You should see my mail. From all over, people tell me that they love to read your articles, and have fun perusing the comments. They appreciate the humor, the from-the-heart writing, and the new things that they learn.
And they always mention the feeling of community that you all have fostered.
They get it. They appreciate it.
And I am thankful, too. What started as an against-the-odds experiment, is… um, kind of chugging along.
I think.
Maybe. YMMV.
But anyway…
In that sprit of gratitude, I had an idea.
The US Thanksgiving Holiday is coming up this week, and I thought that we might could have some fun with a virtual table of delights from:
…wait for it, wait for it…
As always, Goodboy is correct!
“EVERYBODY” is right – A Thanksgiving celebration wouldn’t be the same without all of you.

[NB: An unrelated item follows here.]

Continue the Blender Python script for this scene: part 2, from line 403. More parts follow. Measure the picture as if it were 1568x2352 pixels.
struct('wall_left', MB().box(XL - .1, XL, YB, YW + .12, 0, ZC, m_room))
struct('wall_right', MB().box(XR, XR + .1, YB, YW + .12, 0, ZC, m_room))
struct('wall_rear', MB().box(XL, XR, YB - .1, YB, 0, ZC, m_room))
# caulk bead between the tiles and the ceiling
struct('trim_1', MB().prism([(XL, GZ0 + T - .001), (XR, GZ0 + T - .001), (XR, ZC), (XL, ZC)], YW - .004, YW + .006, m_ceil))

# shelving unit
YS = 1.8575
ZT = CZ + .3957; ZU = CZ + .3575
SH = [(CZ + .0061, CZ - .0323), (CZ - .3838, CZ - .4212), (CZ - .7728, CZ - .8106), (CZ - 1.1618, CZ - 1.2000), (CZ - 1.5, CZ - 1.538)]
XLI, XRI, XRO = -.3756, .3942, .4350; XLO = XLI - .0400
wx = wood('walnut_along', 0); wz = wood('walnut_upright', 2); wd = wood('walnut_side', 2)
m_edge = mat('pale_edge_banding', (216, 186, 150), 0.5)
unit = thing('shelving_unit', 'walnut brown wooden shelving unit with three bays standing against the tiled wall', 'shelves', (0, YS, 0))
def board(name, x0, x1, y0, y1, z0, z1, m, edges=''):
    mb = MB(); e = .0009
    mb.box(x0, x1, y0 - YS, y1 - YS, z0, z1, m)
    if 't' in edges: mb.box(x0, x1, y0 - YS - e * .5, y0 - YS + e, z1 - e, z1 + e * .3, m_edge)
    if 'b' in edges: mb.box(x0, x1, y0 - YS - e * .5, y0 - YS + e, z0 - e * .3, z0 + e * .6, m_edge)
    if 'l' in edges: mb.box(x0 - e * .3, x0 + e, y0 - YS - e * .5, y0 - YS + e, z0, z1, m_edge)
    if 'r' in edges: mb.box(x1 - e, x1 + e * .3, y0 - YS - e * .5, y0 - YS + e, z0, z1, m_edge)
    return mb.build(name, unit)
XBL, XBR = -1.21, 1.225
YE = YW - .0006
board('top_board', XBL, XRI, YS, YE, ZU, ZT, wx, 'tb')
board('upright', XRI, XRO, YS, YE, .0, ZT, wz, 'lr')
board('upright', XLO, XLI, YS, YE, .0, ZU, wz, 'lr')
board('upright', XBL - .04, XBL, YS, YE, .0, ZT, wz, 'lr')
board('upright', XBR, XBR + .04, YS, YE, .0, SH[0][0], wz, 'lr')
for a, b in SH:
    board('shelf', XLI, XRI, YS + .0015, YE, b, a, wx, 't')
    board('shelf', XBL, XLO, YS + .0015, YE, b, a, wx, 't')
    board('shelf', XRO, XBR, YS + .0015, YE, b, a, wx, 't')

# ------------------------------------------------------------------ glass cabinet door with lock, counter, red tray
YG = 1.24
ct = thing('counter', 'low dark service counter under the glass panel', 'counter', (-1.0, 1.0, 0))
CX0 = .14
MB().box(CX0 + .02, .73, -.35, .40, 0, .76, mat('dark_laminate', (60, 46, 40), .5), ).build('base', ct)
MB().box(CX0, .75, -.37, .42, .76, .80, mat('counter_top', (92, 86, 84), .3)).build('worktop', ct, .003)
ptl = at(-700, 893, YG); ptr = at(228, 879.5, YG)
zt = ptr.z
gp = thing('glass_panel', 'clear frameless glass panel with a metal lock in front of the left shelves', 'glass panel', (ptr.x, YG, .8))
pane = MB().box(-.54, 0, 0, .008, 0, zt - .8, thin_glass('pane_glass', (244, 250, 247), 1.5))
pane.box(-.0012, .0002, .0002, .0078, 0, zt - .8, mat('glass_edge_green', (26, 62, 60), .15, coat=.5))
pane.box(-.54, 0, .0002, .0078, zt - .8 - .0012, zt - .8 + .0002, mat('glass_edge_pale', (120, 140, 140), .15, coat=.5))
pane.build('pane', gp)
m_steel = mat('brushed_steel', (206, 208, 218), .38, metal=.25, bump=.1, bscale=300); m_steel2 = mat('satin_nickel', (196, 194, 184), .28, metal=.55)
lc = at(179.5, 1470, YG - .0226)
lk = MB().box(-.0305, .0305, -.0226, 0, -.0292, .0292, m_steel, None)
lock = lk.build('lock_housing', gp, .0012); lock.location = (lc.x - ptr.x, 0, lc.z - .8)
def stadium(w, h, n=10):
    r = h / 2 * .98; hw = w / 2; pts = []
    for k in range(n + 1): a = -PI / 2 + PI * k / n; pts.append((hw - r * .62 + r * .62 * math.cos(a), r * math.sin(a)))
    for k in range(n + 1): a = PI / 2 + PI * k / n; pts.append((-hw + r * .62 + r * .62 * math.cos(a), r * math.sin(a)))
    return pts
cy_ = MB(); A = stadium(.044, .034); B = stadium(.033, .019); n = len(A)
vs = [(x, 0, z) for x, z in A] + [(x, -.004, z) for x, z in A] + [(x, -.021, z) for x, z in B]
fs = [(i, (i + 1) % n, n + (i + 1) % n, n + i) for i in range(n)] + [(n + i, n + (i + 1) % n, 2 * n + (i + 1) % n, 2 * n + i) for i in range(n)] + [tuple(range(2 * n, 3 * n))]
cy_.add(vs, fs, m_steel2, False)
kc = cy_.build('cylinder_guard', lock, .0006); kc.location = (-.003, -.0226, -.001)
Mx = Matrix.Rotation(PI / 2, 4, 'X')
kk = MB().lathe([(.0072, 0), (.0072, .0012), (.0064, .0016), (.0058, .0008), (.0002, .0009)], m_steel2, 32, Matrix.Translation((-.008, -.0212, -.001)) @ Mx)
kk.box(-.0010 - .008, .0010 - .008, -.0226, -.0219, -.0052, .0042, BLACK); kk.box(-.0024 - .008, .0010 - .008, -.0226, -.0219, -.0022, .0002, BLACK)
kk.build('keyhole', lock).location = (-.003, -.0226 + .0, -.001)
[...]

This goes for our beloved lurkers, too. If you like reading site but haven’t registered, we still want to hear from you.
So here’s the deal:
Send me the name of your favorite holiday side dish, snack, or other inspired gastronomic delight to submissions@tnocs.com. Please put “Thanksgiving” in the subject title.
But, “Hey, mt,” you say. “What exactly do you want me to send?”
You know us; we’re easy: It can be just the name of a favorite dish. Or a description, a photo, a short recipe or whatever.
And for the artistically gifted amongst you, even a drawing. Any media that you like: watercolors… crayons… chalk…
OK. Sorry, Ix-nay on the alk-chay.
I’ll gather up all of the deliciousness and present to all at a virtual table on Thursday. (But please send me your awesome foodieness ASAP, since I want to do a proper layout…)
And a final note: I’m having a little fun here with the classic Thanksgiving trope of “eating.” But I know that we’re all mindful of those who suffer from food insecurity – not just at the holidays, but for the full 365.
For each and every submission received, I’ll put aside a modest donation. And we’ll have a random drawing – In the comment section on Thursday night – and determine a winning entry.
We’ll donate all of the proceeds to the winner’s local food pantry.
So, let’s do this! If you’re reading this: stuff my… mailbox with ideas…
…and let’s have the best Friendsgiving yet!
Good on you all,
Views: 56
I have just the thing.
Fattening? Yes.
Immoral? Yes.
Illegal? Not yet.
Sounds decadent. Bring it on!
Terrific idea, mt! Secretary Pete’s giving us DOT folks Wednesday afternoon off, so I’ll have extra time to prep for Thursday’s meal. 🙃
😊
I’m new to this Thanksgiving thing but I’m sure I can rustle up a little local speciality for the table.
Let me have a think.
Mmmmmm food…….
Rumbledethumps perhaps?
I prefer the name to the reality of that dish!
I’m guessing “pudding.”
Of course, we can’t have any if we don’t eat our meat.
I mean, honestly, how can you have any pudding if you don’t eat your meat?
Ah, yes. Holiday memories of-
WRONNNNG, DO IT AGAIN…
And if you don’t eat your meat you’ll not just miss out on pudding you’ll grow up to be a fascist fantasist.
Roger, Roger.
He doesn’t understand his own writing.
You may have inadvertently stumbled onto something. There’s a certain pudding that you eat along with your meat. I mean you could save it for after your meat and fill it with ice cream but that would be just weird.
Favorite Friends Thanksgiving memory – Joey wearing Phoebe’s maternity pants to Thanksgiving dinner.
Favorite personal Thanksgiving memory – Thanksgiving was always with my mom’s side of the family in Philly. The Kids Table would be set up in the living room with the Cowboys game on TV. Mandatory communication relays from us watching the game into the adults in the dining room how badly the football game was going for the Cowboys. There was never a positive spin, because in the Phildelphia metro area, the Dallas Cowboys were evil incarnate, and must always be vanquished by whomever they were playing…
All updates were provided via shouts. Of course.
I loved being at the kids’ table until I was 30, when some of the older generation began passing away and I was promoted.
Lars Von Trier laughed.
Nom nom nom! Looking forward to the tasty stuff. 😋
Oh, this poor turkey. He needs to get that condition of his looked at by a good veterinarian epidemiologist.